What is needed:
Reproduce exactly the lines from the top of the records below through the line holding "nail(pr, x, 0.0278 - 0.0004, z)".

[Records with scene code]
####
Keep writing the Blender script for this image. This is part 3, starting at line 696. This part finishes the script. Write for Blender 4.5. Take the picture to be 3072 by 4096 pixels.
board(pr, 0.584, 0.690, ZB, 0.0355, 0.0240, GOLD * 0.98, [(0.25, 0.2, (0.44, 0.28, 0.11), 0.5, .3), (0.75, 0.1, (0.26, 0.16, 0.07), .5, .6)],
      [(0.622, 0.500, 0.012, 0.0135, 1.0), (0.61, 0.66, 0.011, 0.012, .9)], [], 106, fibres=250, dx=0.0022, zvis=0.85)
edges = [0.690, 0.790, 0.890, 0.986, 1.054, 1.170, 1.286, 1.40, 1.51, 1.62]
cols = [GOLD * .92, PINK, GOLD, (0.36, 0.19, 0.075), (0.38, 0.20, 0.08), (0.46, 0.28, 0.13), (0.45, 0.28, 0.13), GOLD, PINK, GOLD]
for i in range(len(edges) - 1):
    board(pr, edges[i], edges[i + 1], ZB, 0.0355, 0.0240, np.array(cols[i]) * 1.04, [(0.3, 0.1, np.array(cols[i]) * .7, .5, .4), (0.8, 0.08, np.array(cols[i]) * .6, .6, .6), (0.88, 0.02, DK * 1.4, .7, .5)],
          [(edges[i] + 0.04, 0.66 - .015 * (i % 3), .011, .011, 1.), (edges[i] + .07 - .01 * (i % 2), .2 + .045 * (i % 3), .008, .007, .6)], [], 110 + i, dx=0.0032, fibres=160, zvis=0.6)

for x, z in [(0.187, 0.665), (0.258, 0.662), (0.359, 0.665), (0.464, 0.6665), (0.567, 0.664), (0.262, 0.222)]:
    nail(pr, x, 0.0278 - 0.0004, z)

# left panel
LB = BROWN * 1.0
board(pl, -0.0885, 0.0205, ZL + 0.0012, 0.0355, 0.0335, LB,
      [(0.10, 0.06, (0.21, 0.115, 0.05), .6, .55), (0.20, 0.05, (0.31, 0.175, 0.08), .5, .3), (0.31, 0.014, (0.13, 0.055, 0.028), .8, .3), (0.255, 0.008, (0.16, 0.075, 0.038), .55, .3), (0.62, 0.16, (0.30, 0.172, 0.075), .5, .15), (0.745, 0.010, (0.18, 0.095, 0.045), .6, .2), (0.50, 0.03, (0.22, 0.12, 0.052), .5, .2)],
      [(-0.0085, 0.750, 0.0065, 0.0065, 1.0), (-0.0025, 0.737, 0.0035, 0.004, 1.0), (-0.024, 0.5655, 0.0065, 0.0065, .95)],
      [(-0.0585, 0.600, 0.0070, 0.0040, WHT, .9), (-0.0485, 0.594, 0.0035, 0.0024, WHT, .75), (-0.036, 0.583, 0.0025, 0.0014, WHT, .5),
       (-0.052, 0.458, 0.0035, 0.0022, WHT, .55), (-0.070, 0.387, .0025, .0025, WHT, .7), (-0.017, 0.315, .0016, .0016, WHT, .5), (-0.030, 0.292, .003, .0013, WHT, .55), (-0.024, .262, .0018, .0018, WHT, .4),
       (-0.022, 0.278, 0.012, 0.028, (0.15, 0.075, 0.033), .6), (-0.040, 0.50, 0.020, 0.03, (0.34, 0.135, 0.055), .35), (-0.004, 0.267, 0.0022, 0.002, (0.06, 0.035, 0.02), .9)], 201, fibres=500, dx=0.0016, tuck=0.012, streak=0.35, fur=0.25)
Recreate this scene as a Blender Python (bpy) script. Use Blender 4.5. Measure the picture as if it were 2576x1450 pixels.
####
Solution to this problem:
Keep writing the Blender script for this image. This is part 3, starting at line 696. This part finishes the script. Write for Blender 4.5. Take the picture to be 3072 by 4096 pixels.
board(pr, 0.584, 0.690, ZB, 0.0355, 0.0240, GOLD * 0.98, [(0.25, 0.2, (0.44, 0.28, 0.11), 0.5, .3), (0.75, 0.1, (0.26, 0.16, 0.07), .5, .6)],
      [(0.622, 0.500, 0.012, 0.0135, 1.0), (0.61, 0.66, 0.011, 0.012, .9)], [], 106, fibres=250, dx=0.0022, zvis=0.85)
edges = [0.690, 0.790, 0.890, 0.986, 1.054, 1.170, 1.286, 1.40, 1.51, 1.62]
cols = [GOLD * .92, PINK, GOLD, (0.36, 0.19, 0.075), (0.38, 0.20, 0.08), (0.46, 0.28, 0.13), (0.45, 0.28, 0.13), GOLD, PINK, GOLD]
for i in range(len(edges) - 1):
    board(pr, edges[i], edges[i + 1], ZB, 0.0355, 0.0240, np.array(cols[i]) * 1.04, [(0.3, 0.1, np.array(cols[i]) * .7, .5, .4), (0.8, 0.08, np.array(cols[i]) * .6, .6, .6), (0.88, 0.02, DK * 1.4, .7, .5)],
          [(edges[i] + 0.04, 0.66 - .015 * (i % 3), .011, .011, 1.), (edges[i] + .07 - .01 * (i % 2), .2 + .045 * (i % 3), .008, .007, .6)], [], 110 + i, dx=0.0032, fibres=160, zvis=0.6)

for x, z in [(0.187, 0.665), (0.258, 0.662), (0.359, 0.665), (0.464, 0.6665), (0.567, 0.664), (0.262, 0.222)]:
    nail(pr, x, 0.0278 - 0.0004, z)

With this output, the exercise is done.